В русских есть изящество, а значит, должен быть и какой-то особый род естественности, которого я, впрочем, не сумел разглядеть; возможно, он вообще неуловим для чужеземца, проехавшегося по России столь быстро, как я. Ни один народ не имеет столь трудноопределимого характера, как этот.

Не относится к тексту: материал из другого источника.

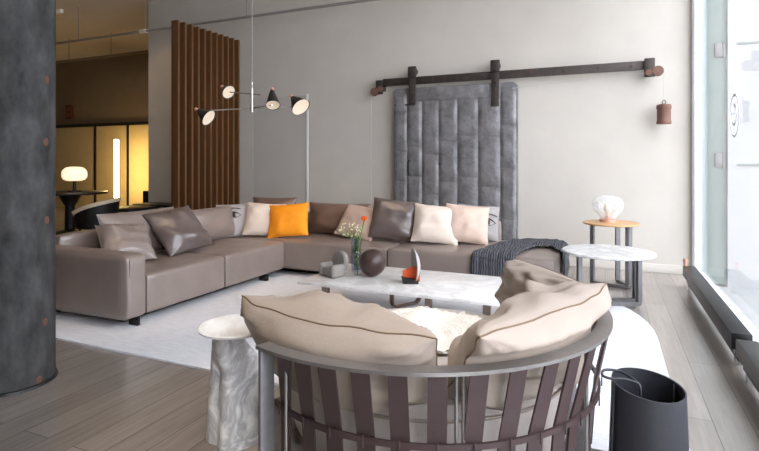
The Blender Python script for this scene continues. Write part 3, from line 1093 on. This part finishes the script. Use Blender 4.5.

У русских не было средневековья, у них нет памяти о древности, нет католицизма, рыцарского прошлого, уважения к своему слову;[152] они доныне остаются византийскими греками — по-китайски церемонно вежливыми, по-калмыцки грубыми или, по крайней мере, нечуткими, по-лапонски грязными, ангельски красивыми и дико невежественными (исключая женщин и кое-кого из дипломатов), по-жидовски хитрыми, по-холопски пронырливыми, по-восточному покойными и важными в манерах своих, по-варварски жестокими в своих чувствах; они презрительно насмешливы от безысходности, побуждаемые к язвительности вместе и природою, и ощущением собственной приниженности; они легкомысленны, но лишь на внешний вид — по сути своей русские расположены к серьезным делам; все они довольно умны, чтоб развить в себе необыкновенно тонкий житейский такт, но ни у кого недостает великодушия, чтобы подняться выше хитрости; они внушили мне отвращение к этой способности, без которой у них не проживешь. Следящие за каждым своим шагом, они кажутся мне самыми жалкими людьми на свете. Прискорбное это достоинство — такт житейских условностей, узда, накинутая на вольное воображение, принуждающая беспрестанно жертвовать своим чувством ради чужого; с отрицательным этим достоинством несовместны иные, положительные и высшие, достоинства; это ремесло честолюбивого льстеца, всегда готового исполнять чужую волю, постоянно следящего и отгадывающего, к чему ведет дело хозяин, — вздумай он сам дать делу толчок, его тут же прогонят вон. Чтобы дать делу толчок, нужна гениальность; для сильного гениальность и есть его такт, для слабого же такт составляет всю его гениальность. В русских нет ничего, кроме такта. Гений зовет к действию, а такт — лишь к наблюдению; чрезмерная же наблюдательность приводит к неуверенности, а значит, к бездействию; гений может сочетаться с большою искусностью, но не с крайнею тонкостью такта, ибо в коварной этой льстивости — высшей доблести холопа, который чтит врага-господина, не решаясь его сразить, — всегда есть доля притворства. Благодаря такой изощренности, достойной сераля, русские непроницаемы для чужого взгляда; всегда, правда, заметно, что они нечто скрывают, но что именно — неизвестно, а им того и довольно. Еще хитрее и опаснее станут они тогда, когда научатся скрывать самое свою хитрость.

Некоторые из них этого уже достигли — то высшие представители нации, как по занимаемому положению, так и по могуществу ума, с каким вершат они свою власть. Здраво судить об них я могу только задним числом, при встречах же бывал заворожен их обаянием.